**BRIEF**
Copy out every line of the data exactly.

**STORED DATA**
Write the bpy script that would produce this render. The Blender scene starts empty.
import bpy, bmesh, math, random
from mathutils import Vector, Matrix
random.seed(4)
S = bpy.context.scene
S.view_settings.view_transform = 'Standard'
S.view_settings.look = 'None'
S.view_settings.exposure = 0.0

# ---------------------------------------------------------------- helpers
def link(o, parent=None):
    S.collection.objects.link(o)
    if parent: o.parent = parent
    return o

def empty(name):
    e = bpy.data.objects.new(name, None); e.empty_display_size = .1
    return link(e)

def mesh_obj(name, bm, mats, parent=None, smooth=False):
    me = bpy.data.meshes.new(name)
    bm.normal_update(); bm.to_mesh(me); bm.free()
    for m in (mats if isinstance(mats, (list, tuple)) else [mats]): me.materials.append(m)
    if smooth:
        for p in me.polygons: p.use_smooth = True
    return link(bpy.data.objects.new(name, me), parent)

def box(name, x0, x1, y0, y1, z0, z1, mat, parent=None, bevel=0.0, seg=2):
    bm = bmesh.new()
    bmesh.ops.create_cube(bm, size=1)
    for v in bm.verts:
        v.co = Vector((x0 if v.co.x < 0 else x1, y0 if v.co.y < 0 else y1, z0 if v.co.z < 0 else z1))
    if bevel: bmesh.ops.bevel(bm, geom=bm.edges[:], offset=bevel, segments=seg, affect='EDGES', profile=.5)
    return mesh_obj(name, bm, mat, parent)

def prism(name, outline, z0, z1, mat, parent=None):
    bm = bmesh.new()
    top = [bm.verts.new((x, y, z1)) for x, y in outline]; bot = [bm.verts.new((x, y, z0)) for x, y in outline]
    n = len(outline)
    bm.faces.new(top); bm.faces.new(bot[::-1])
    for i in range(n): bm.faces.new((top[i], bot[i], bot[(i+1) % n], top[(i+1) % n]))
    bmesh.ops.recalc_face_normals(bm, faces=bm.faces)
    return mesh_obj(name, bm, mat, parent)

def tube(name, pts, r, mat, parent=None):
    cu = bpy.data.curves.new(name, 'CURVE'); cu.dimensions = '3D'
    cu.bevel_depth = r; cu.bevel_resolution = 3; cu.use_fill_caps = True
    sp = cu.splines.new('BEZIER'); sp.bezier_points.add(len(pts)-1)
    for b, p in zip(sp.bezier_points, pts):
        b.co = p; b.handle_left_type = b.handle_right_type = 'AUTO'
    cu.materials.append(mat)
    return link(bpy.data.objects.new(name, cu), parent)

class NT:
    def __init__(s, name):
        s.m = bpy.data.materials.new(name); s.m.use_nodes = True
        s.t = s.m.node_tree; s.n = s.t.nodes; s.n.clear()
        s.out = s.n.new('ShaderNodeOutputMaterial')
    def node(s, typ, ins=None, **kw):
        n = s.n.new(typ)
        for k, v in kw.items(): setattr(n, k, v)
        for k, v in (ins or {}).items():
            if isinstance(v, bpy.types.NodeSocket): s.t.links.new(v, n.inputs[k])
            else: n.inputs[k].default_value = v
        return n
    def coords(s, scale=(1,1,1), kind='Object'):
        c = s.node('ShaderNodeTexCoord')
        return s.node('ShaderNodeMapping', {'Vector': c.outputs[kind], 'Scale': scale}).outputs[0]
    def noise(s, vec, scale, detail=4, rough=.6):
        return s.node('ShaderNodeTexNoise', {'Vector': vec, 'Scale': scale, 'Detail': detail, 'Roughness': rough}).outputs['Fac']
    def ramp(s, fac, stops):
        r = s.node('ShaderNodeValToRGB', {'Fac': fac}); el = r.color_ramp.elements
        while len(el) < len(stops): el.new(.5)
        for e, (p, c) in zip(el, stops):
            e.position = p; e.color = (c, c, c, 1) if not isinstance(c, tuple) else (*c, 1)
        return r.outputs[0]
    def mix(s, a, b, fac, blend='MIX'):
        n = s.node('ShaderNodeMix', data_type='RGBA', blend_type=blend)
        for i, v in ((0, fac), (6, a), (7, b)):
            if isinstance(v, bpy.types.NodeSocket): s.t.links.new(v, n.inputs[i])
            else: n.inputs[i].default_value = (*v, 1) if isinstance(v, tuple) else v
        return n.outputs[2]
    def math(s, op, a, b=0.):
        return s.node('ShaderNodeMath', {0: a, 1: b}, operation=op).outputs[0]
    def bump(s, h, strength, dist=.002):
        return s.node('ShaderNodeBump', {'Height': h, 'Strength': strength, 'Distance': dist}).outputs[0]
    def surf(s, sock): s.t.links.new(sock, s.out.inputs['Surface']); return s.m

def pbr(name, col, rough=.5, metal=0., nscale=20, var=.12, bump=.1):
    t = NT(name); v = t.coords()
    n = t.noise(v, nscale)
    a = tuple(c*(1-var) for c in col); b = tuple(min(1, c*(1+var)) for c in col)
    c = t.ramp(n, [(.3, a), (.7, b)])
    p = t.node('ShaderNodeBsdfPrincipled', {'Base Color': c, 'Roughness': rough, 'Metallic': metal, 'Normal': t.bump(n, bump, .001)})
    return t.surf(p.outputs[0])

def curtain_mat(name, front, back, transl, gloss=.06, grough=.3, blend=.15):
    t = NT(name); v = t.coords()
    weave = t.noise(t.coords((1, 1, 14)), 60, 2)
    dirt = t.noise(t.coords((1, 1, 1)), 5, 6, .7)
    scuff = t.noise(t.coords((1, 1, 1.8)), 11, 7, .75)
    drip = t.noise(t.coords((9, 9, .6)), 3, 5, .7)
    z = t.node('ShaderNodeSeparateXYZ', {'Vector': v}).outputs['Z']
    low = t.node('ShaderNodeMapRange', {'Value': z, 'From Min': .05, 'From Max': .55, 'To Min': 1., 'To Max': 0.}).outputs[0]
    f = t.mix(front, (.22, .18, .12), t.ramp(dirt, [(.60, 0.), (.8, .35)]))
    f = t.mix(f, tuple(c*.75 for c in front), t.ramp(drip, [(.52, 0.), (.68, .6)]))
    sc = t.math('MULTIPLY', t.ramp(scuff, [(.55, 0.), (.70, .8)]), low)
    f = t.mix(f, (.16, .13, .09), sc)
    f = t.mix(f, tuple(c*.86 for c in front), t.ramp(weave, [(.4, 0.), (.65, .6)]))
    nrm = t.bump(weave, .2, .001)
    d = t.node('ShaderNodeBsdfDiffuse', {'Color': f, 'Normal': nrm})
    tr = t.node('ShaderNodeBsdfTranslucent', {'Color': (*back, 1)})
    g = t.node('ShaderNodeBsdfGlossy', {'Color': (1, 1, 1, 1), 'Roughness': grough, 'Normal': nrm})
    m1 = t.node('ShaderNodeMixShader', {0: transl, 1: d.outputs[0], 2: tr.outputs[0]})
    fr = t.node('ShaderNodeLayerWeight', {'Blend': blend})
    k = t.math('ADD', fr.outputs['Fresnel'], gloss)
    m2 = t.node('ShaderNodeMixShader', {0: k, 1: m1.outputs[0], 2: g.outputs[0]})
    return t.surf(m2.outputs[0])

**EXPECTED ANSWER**
Write the bpy script that would produce this render. The Blender scene starts empty.
import bpy, bmesh, math, random
from mathutils import Vector, Matrix
random.seed(4)
S = bpy.context.scene
S.view_settings.view_transform = 'Standard'
S.view_settings.look = 'None'
S.view_settings.exposure = 0.0

# ---------------------------------------------------------------- helpers
def link(o, parent=None):
    S.collection.objects.link(o)
    if parent: o.parent = parent
    return o

def empty(name):
    e = bpy.data.objects.new(name, None); e.empty_display_size = .1
    return link(e)

def mesh_obj(name, bm, mats, parent=None, smooth=False):
    me = bpy.data.meshes.new(name)
    bm.normal_update(); bm.to_mesh(me); bm.free()
    for m in (mats if isinstance(mats, (list, tuple)) else [mats]): me.materials.append(m)
    if smooth:
        for p in me.polygons: p.use_smooth = True
    return link(bpy.data.objects.new(name, me), parent)

def box(name, x0, x1, y0, y1, z0, z1, mat, parent=None, bevel=0.0, seg=2):
    bm = bmesh.new()
    bmesh.ops.create_cube(bm, size=1)
    for v in bm.verts:
        v.co = Vector((x0 if v.co.x < 0 else x1, y0 if v.co.y < 0 else y1, z0 if v.co.z < 0 else z1))
    if bevel: bmesh.ops.bevel(bm, geom=bm.edges[:], offset=bevel, segments=seg, affect='EDGES', profile=.5)
    return mesh_obj(name, bm, mat, parent)

def prism(name, outline, z0, z1, mat, parent=None):
    bm = bmesh.new()
    top = [bm.verts.new((x, y, z1)) for x, y in outline]; bot = [bm.verts.new((x, y, z0)) for x, y in outline]
    n = len(outline)
    bm.faces.new(top); bm.faces.new(bot[::-1])
    for i in range(n): bm.faces.new((top[i], bot[i], bot[(i+1) % n], top[(i+1) % n]))
    bmesh.ops.recalc_face_normals(bm, faces=bm.faces)
    return mesh_obj(name, bm, mat, parent)

def tube(name, pts, r, mat, parent=None):
    cu = bpy.data.curves.new(name, 'CURVE'); cu.dimensions = '3D'
    cu.bevel_depth = r; cu.bevel_resolution = 3; cu.use_fill_caps = True
    sp = cu.splines.new('BEZIER'); sp.bezier_points.add(len(pts)-1)
    for b, p in zip(sp.bezier_points, pts):
        b.co = p; b.handle_left_type = b.handle_right_type = 'AUTO'
    cu.materials.append(mat)
    return link(bpy.data.objects.new(name, cu), parent)

class NT:
    def __init__(s, name):
        s.m = bpy.data.materials.new(name); s.m.use_nodes = True
        s.t = s.m.node_tree; s.n = s.t.nodes; s.n.clear()
        s.out = s.n.new('ShaderNodeOutputMaterial')
    def node(s, typ, ins=None, **kw):
        n = s.n.new(typ)
        for k, v in kw.items(): setattr(n, k, v)
        for k, v in (ins or {}).items():
            if isinstance(v, bpy.types.NodeSocket): s.t.links.new(v, n.inputs[k])
            else: n.inputs[k].default_value = v
        return n
    def coords(s, scale=(1,1,1), kind='Object'):
        c = s.node('ShaderNodeTexCoord')
        return s.node('ShaderNodeMapping', {'Vector': c.outputs[kind], 'Scale': scale}).outputs[0]
    def noise(s, vec, scale, detail=4, rough=.6):
        return s.node('ShaderNodeTexNoise', {'Vector': vec, 'Scale': scale, 'Detail': detail, 'Roughness': rough}).outputs['Fac']
    def ramp(s, fac, stops):
        r = s.node('ShaderNodeValToRGB', {'Fac': fac}); el = r.color_ramp.elements
        while len(el) < len(stops): el.new(.5)
        for e, (p, c) in zip(el, stops):
            e.position = p; e.color = (c, c, c, 1) if not isinstance(c, tuple) else (*c, 1)
        return r.outputs[0]
    def mix(s, a, b, fac, blend='MIX'):
        n = s.node('ShaderNodeMix', data_type='RGBA', blend_type=blend)
        for i, v in ((0, fac), (6, a), (7, b)):
            if isinstance(v, bpy.types.NodeSocket): s.t.links.new(v, n.inputs[i])
            else: n.inputs[i].default_value = (*v, 1) if isinstance(v, tuple) else v
        return n.outputs[2]
    def math(s, op, a, b=0.):
        return s.node('ShaderNodeMath', {0: a, 1: b}, operation=op).outputs[0]
    def bump(s, h, strength, dist=.002):
        return s.node('ShaderNodeBump', {'Height': h, 'Strength': strength, 'Distance': dist}).outputs[0]
    def surf(s, sock): s.t.links.new(sock, s.out.inputs['Surface']); return s.m

def pbr(name, col, rough=.5, metal=0., nscale=20, var=.12, bump=.1):
    t = NT(name); v = t.coords()
    n = t.noise(v, nscale)
    a = tuple(c*(1-var) for c in col); b = tuple(min(1, c*(1+var)) for c in col)
    c = t.ramp(n, [(.3, a), (.7, b)])
    p = t.node('ShaderNodeBsdfPrincipled', {'Base Color': c, 'Roughness': rough, 'Metallic': metal, 'Normal': t.bump(n, bump, .001)})
    return t.surf(p.outputs[0])

def curtain_mat(name, front, back, transl, gloss=.06, grough=.3, blend=.15):
    t = NT(name); v = t.coords()
    weave = t.noise(t.coords((1, 1, 14)), 60, 2)
    dirt = t.noise(t.coords((1, 1, 1)), 5, 6, .7)
    scuff = t.noise(t.coords((1, 1, 1.8)), 11, 7, .75)
    drip = t.noise(t.coords((9, 9, .6)), 3, 5, .7)
    z = t.node('ShaderNodeSeparateXYZ', {'Vector': v}).outputs['Z']
    low = t.node('ShaderNodeMapRange', {'Value': z, 'From Min': .05, 'From Max': .55, 'To Min': 1., 'To Max': 0.}).outputs[0]
    f = t.mix(front, (.22, .18, .12), t.ramp(dirt, [(.60, 0.), (.8, .35)]))
    f = t.mix(f, tuple(c*.75 for c in front), t.ramp(drip, [(.52, 0.), (.68, .6)]))
    sc = t.math('MULTIPLY', t.ramp(scuff, [(.55, 0.), (.70, .8)]), low)
    f = t.mix(f, (.16, .13, .09), sc)
    f = t.mix(f, tuple(c*.86 for c in front), t.ramp(weave, [(.4, 0.), (.65, .6)]))
    nrm = t.bump(weave, .2, .001)
    d = t.node('ShaderNodeBsdfDiffuse', {'Color': f, 'Normal': nrm})
    tr = t.node('ShaderNodeBsdfTranslucent', {'Color': (*back, 1)})
    g = t.node('ShaderNodeBsdfGlossy', {'Color': (1, 1, 1, 1), 'Roughness': grough, 'Normal': nrm})
    m1 = t.node('ShaderNodeMixShader', {0: transl, 1: d.outputs[0], 2: tr.outputs[0]})
    fr = t.node('ShaderNodeLayerWeight', {'Blend': blend})
    k = t.math('ADD', fr.outputs['Fresnel'], gloss)
    m2 = t.node('ShaderNodeMixShader', {0: k, 1: m1.outputs[0], 2: g.outputs[0]})
    return t.surf(m2.outputs[0])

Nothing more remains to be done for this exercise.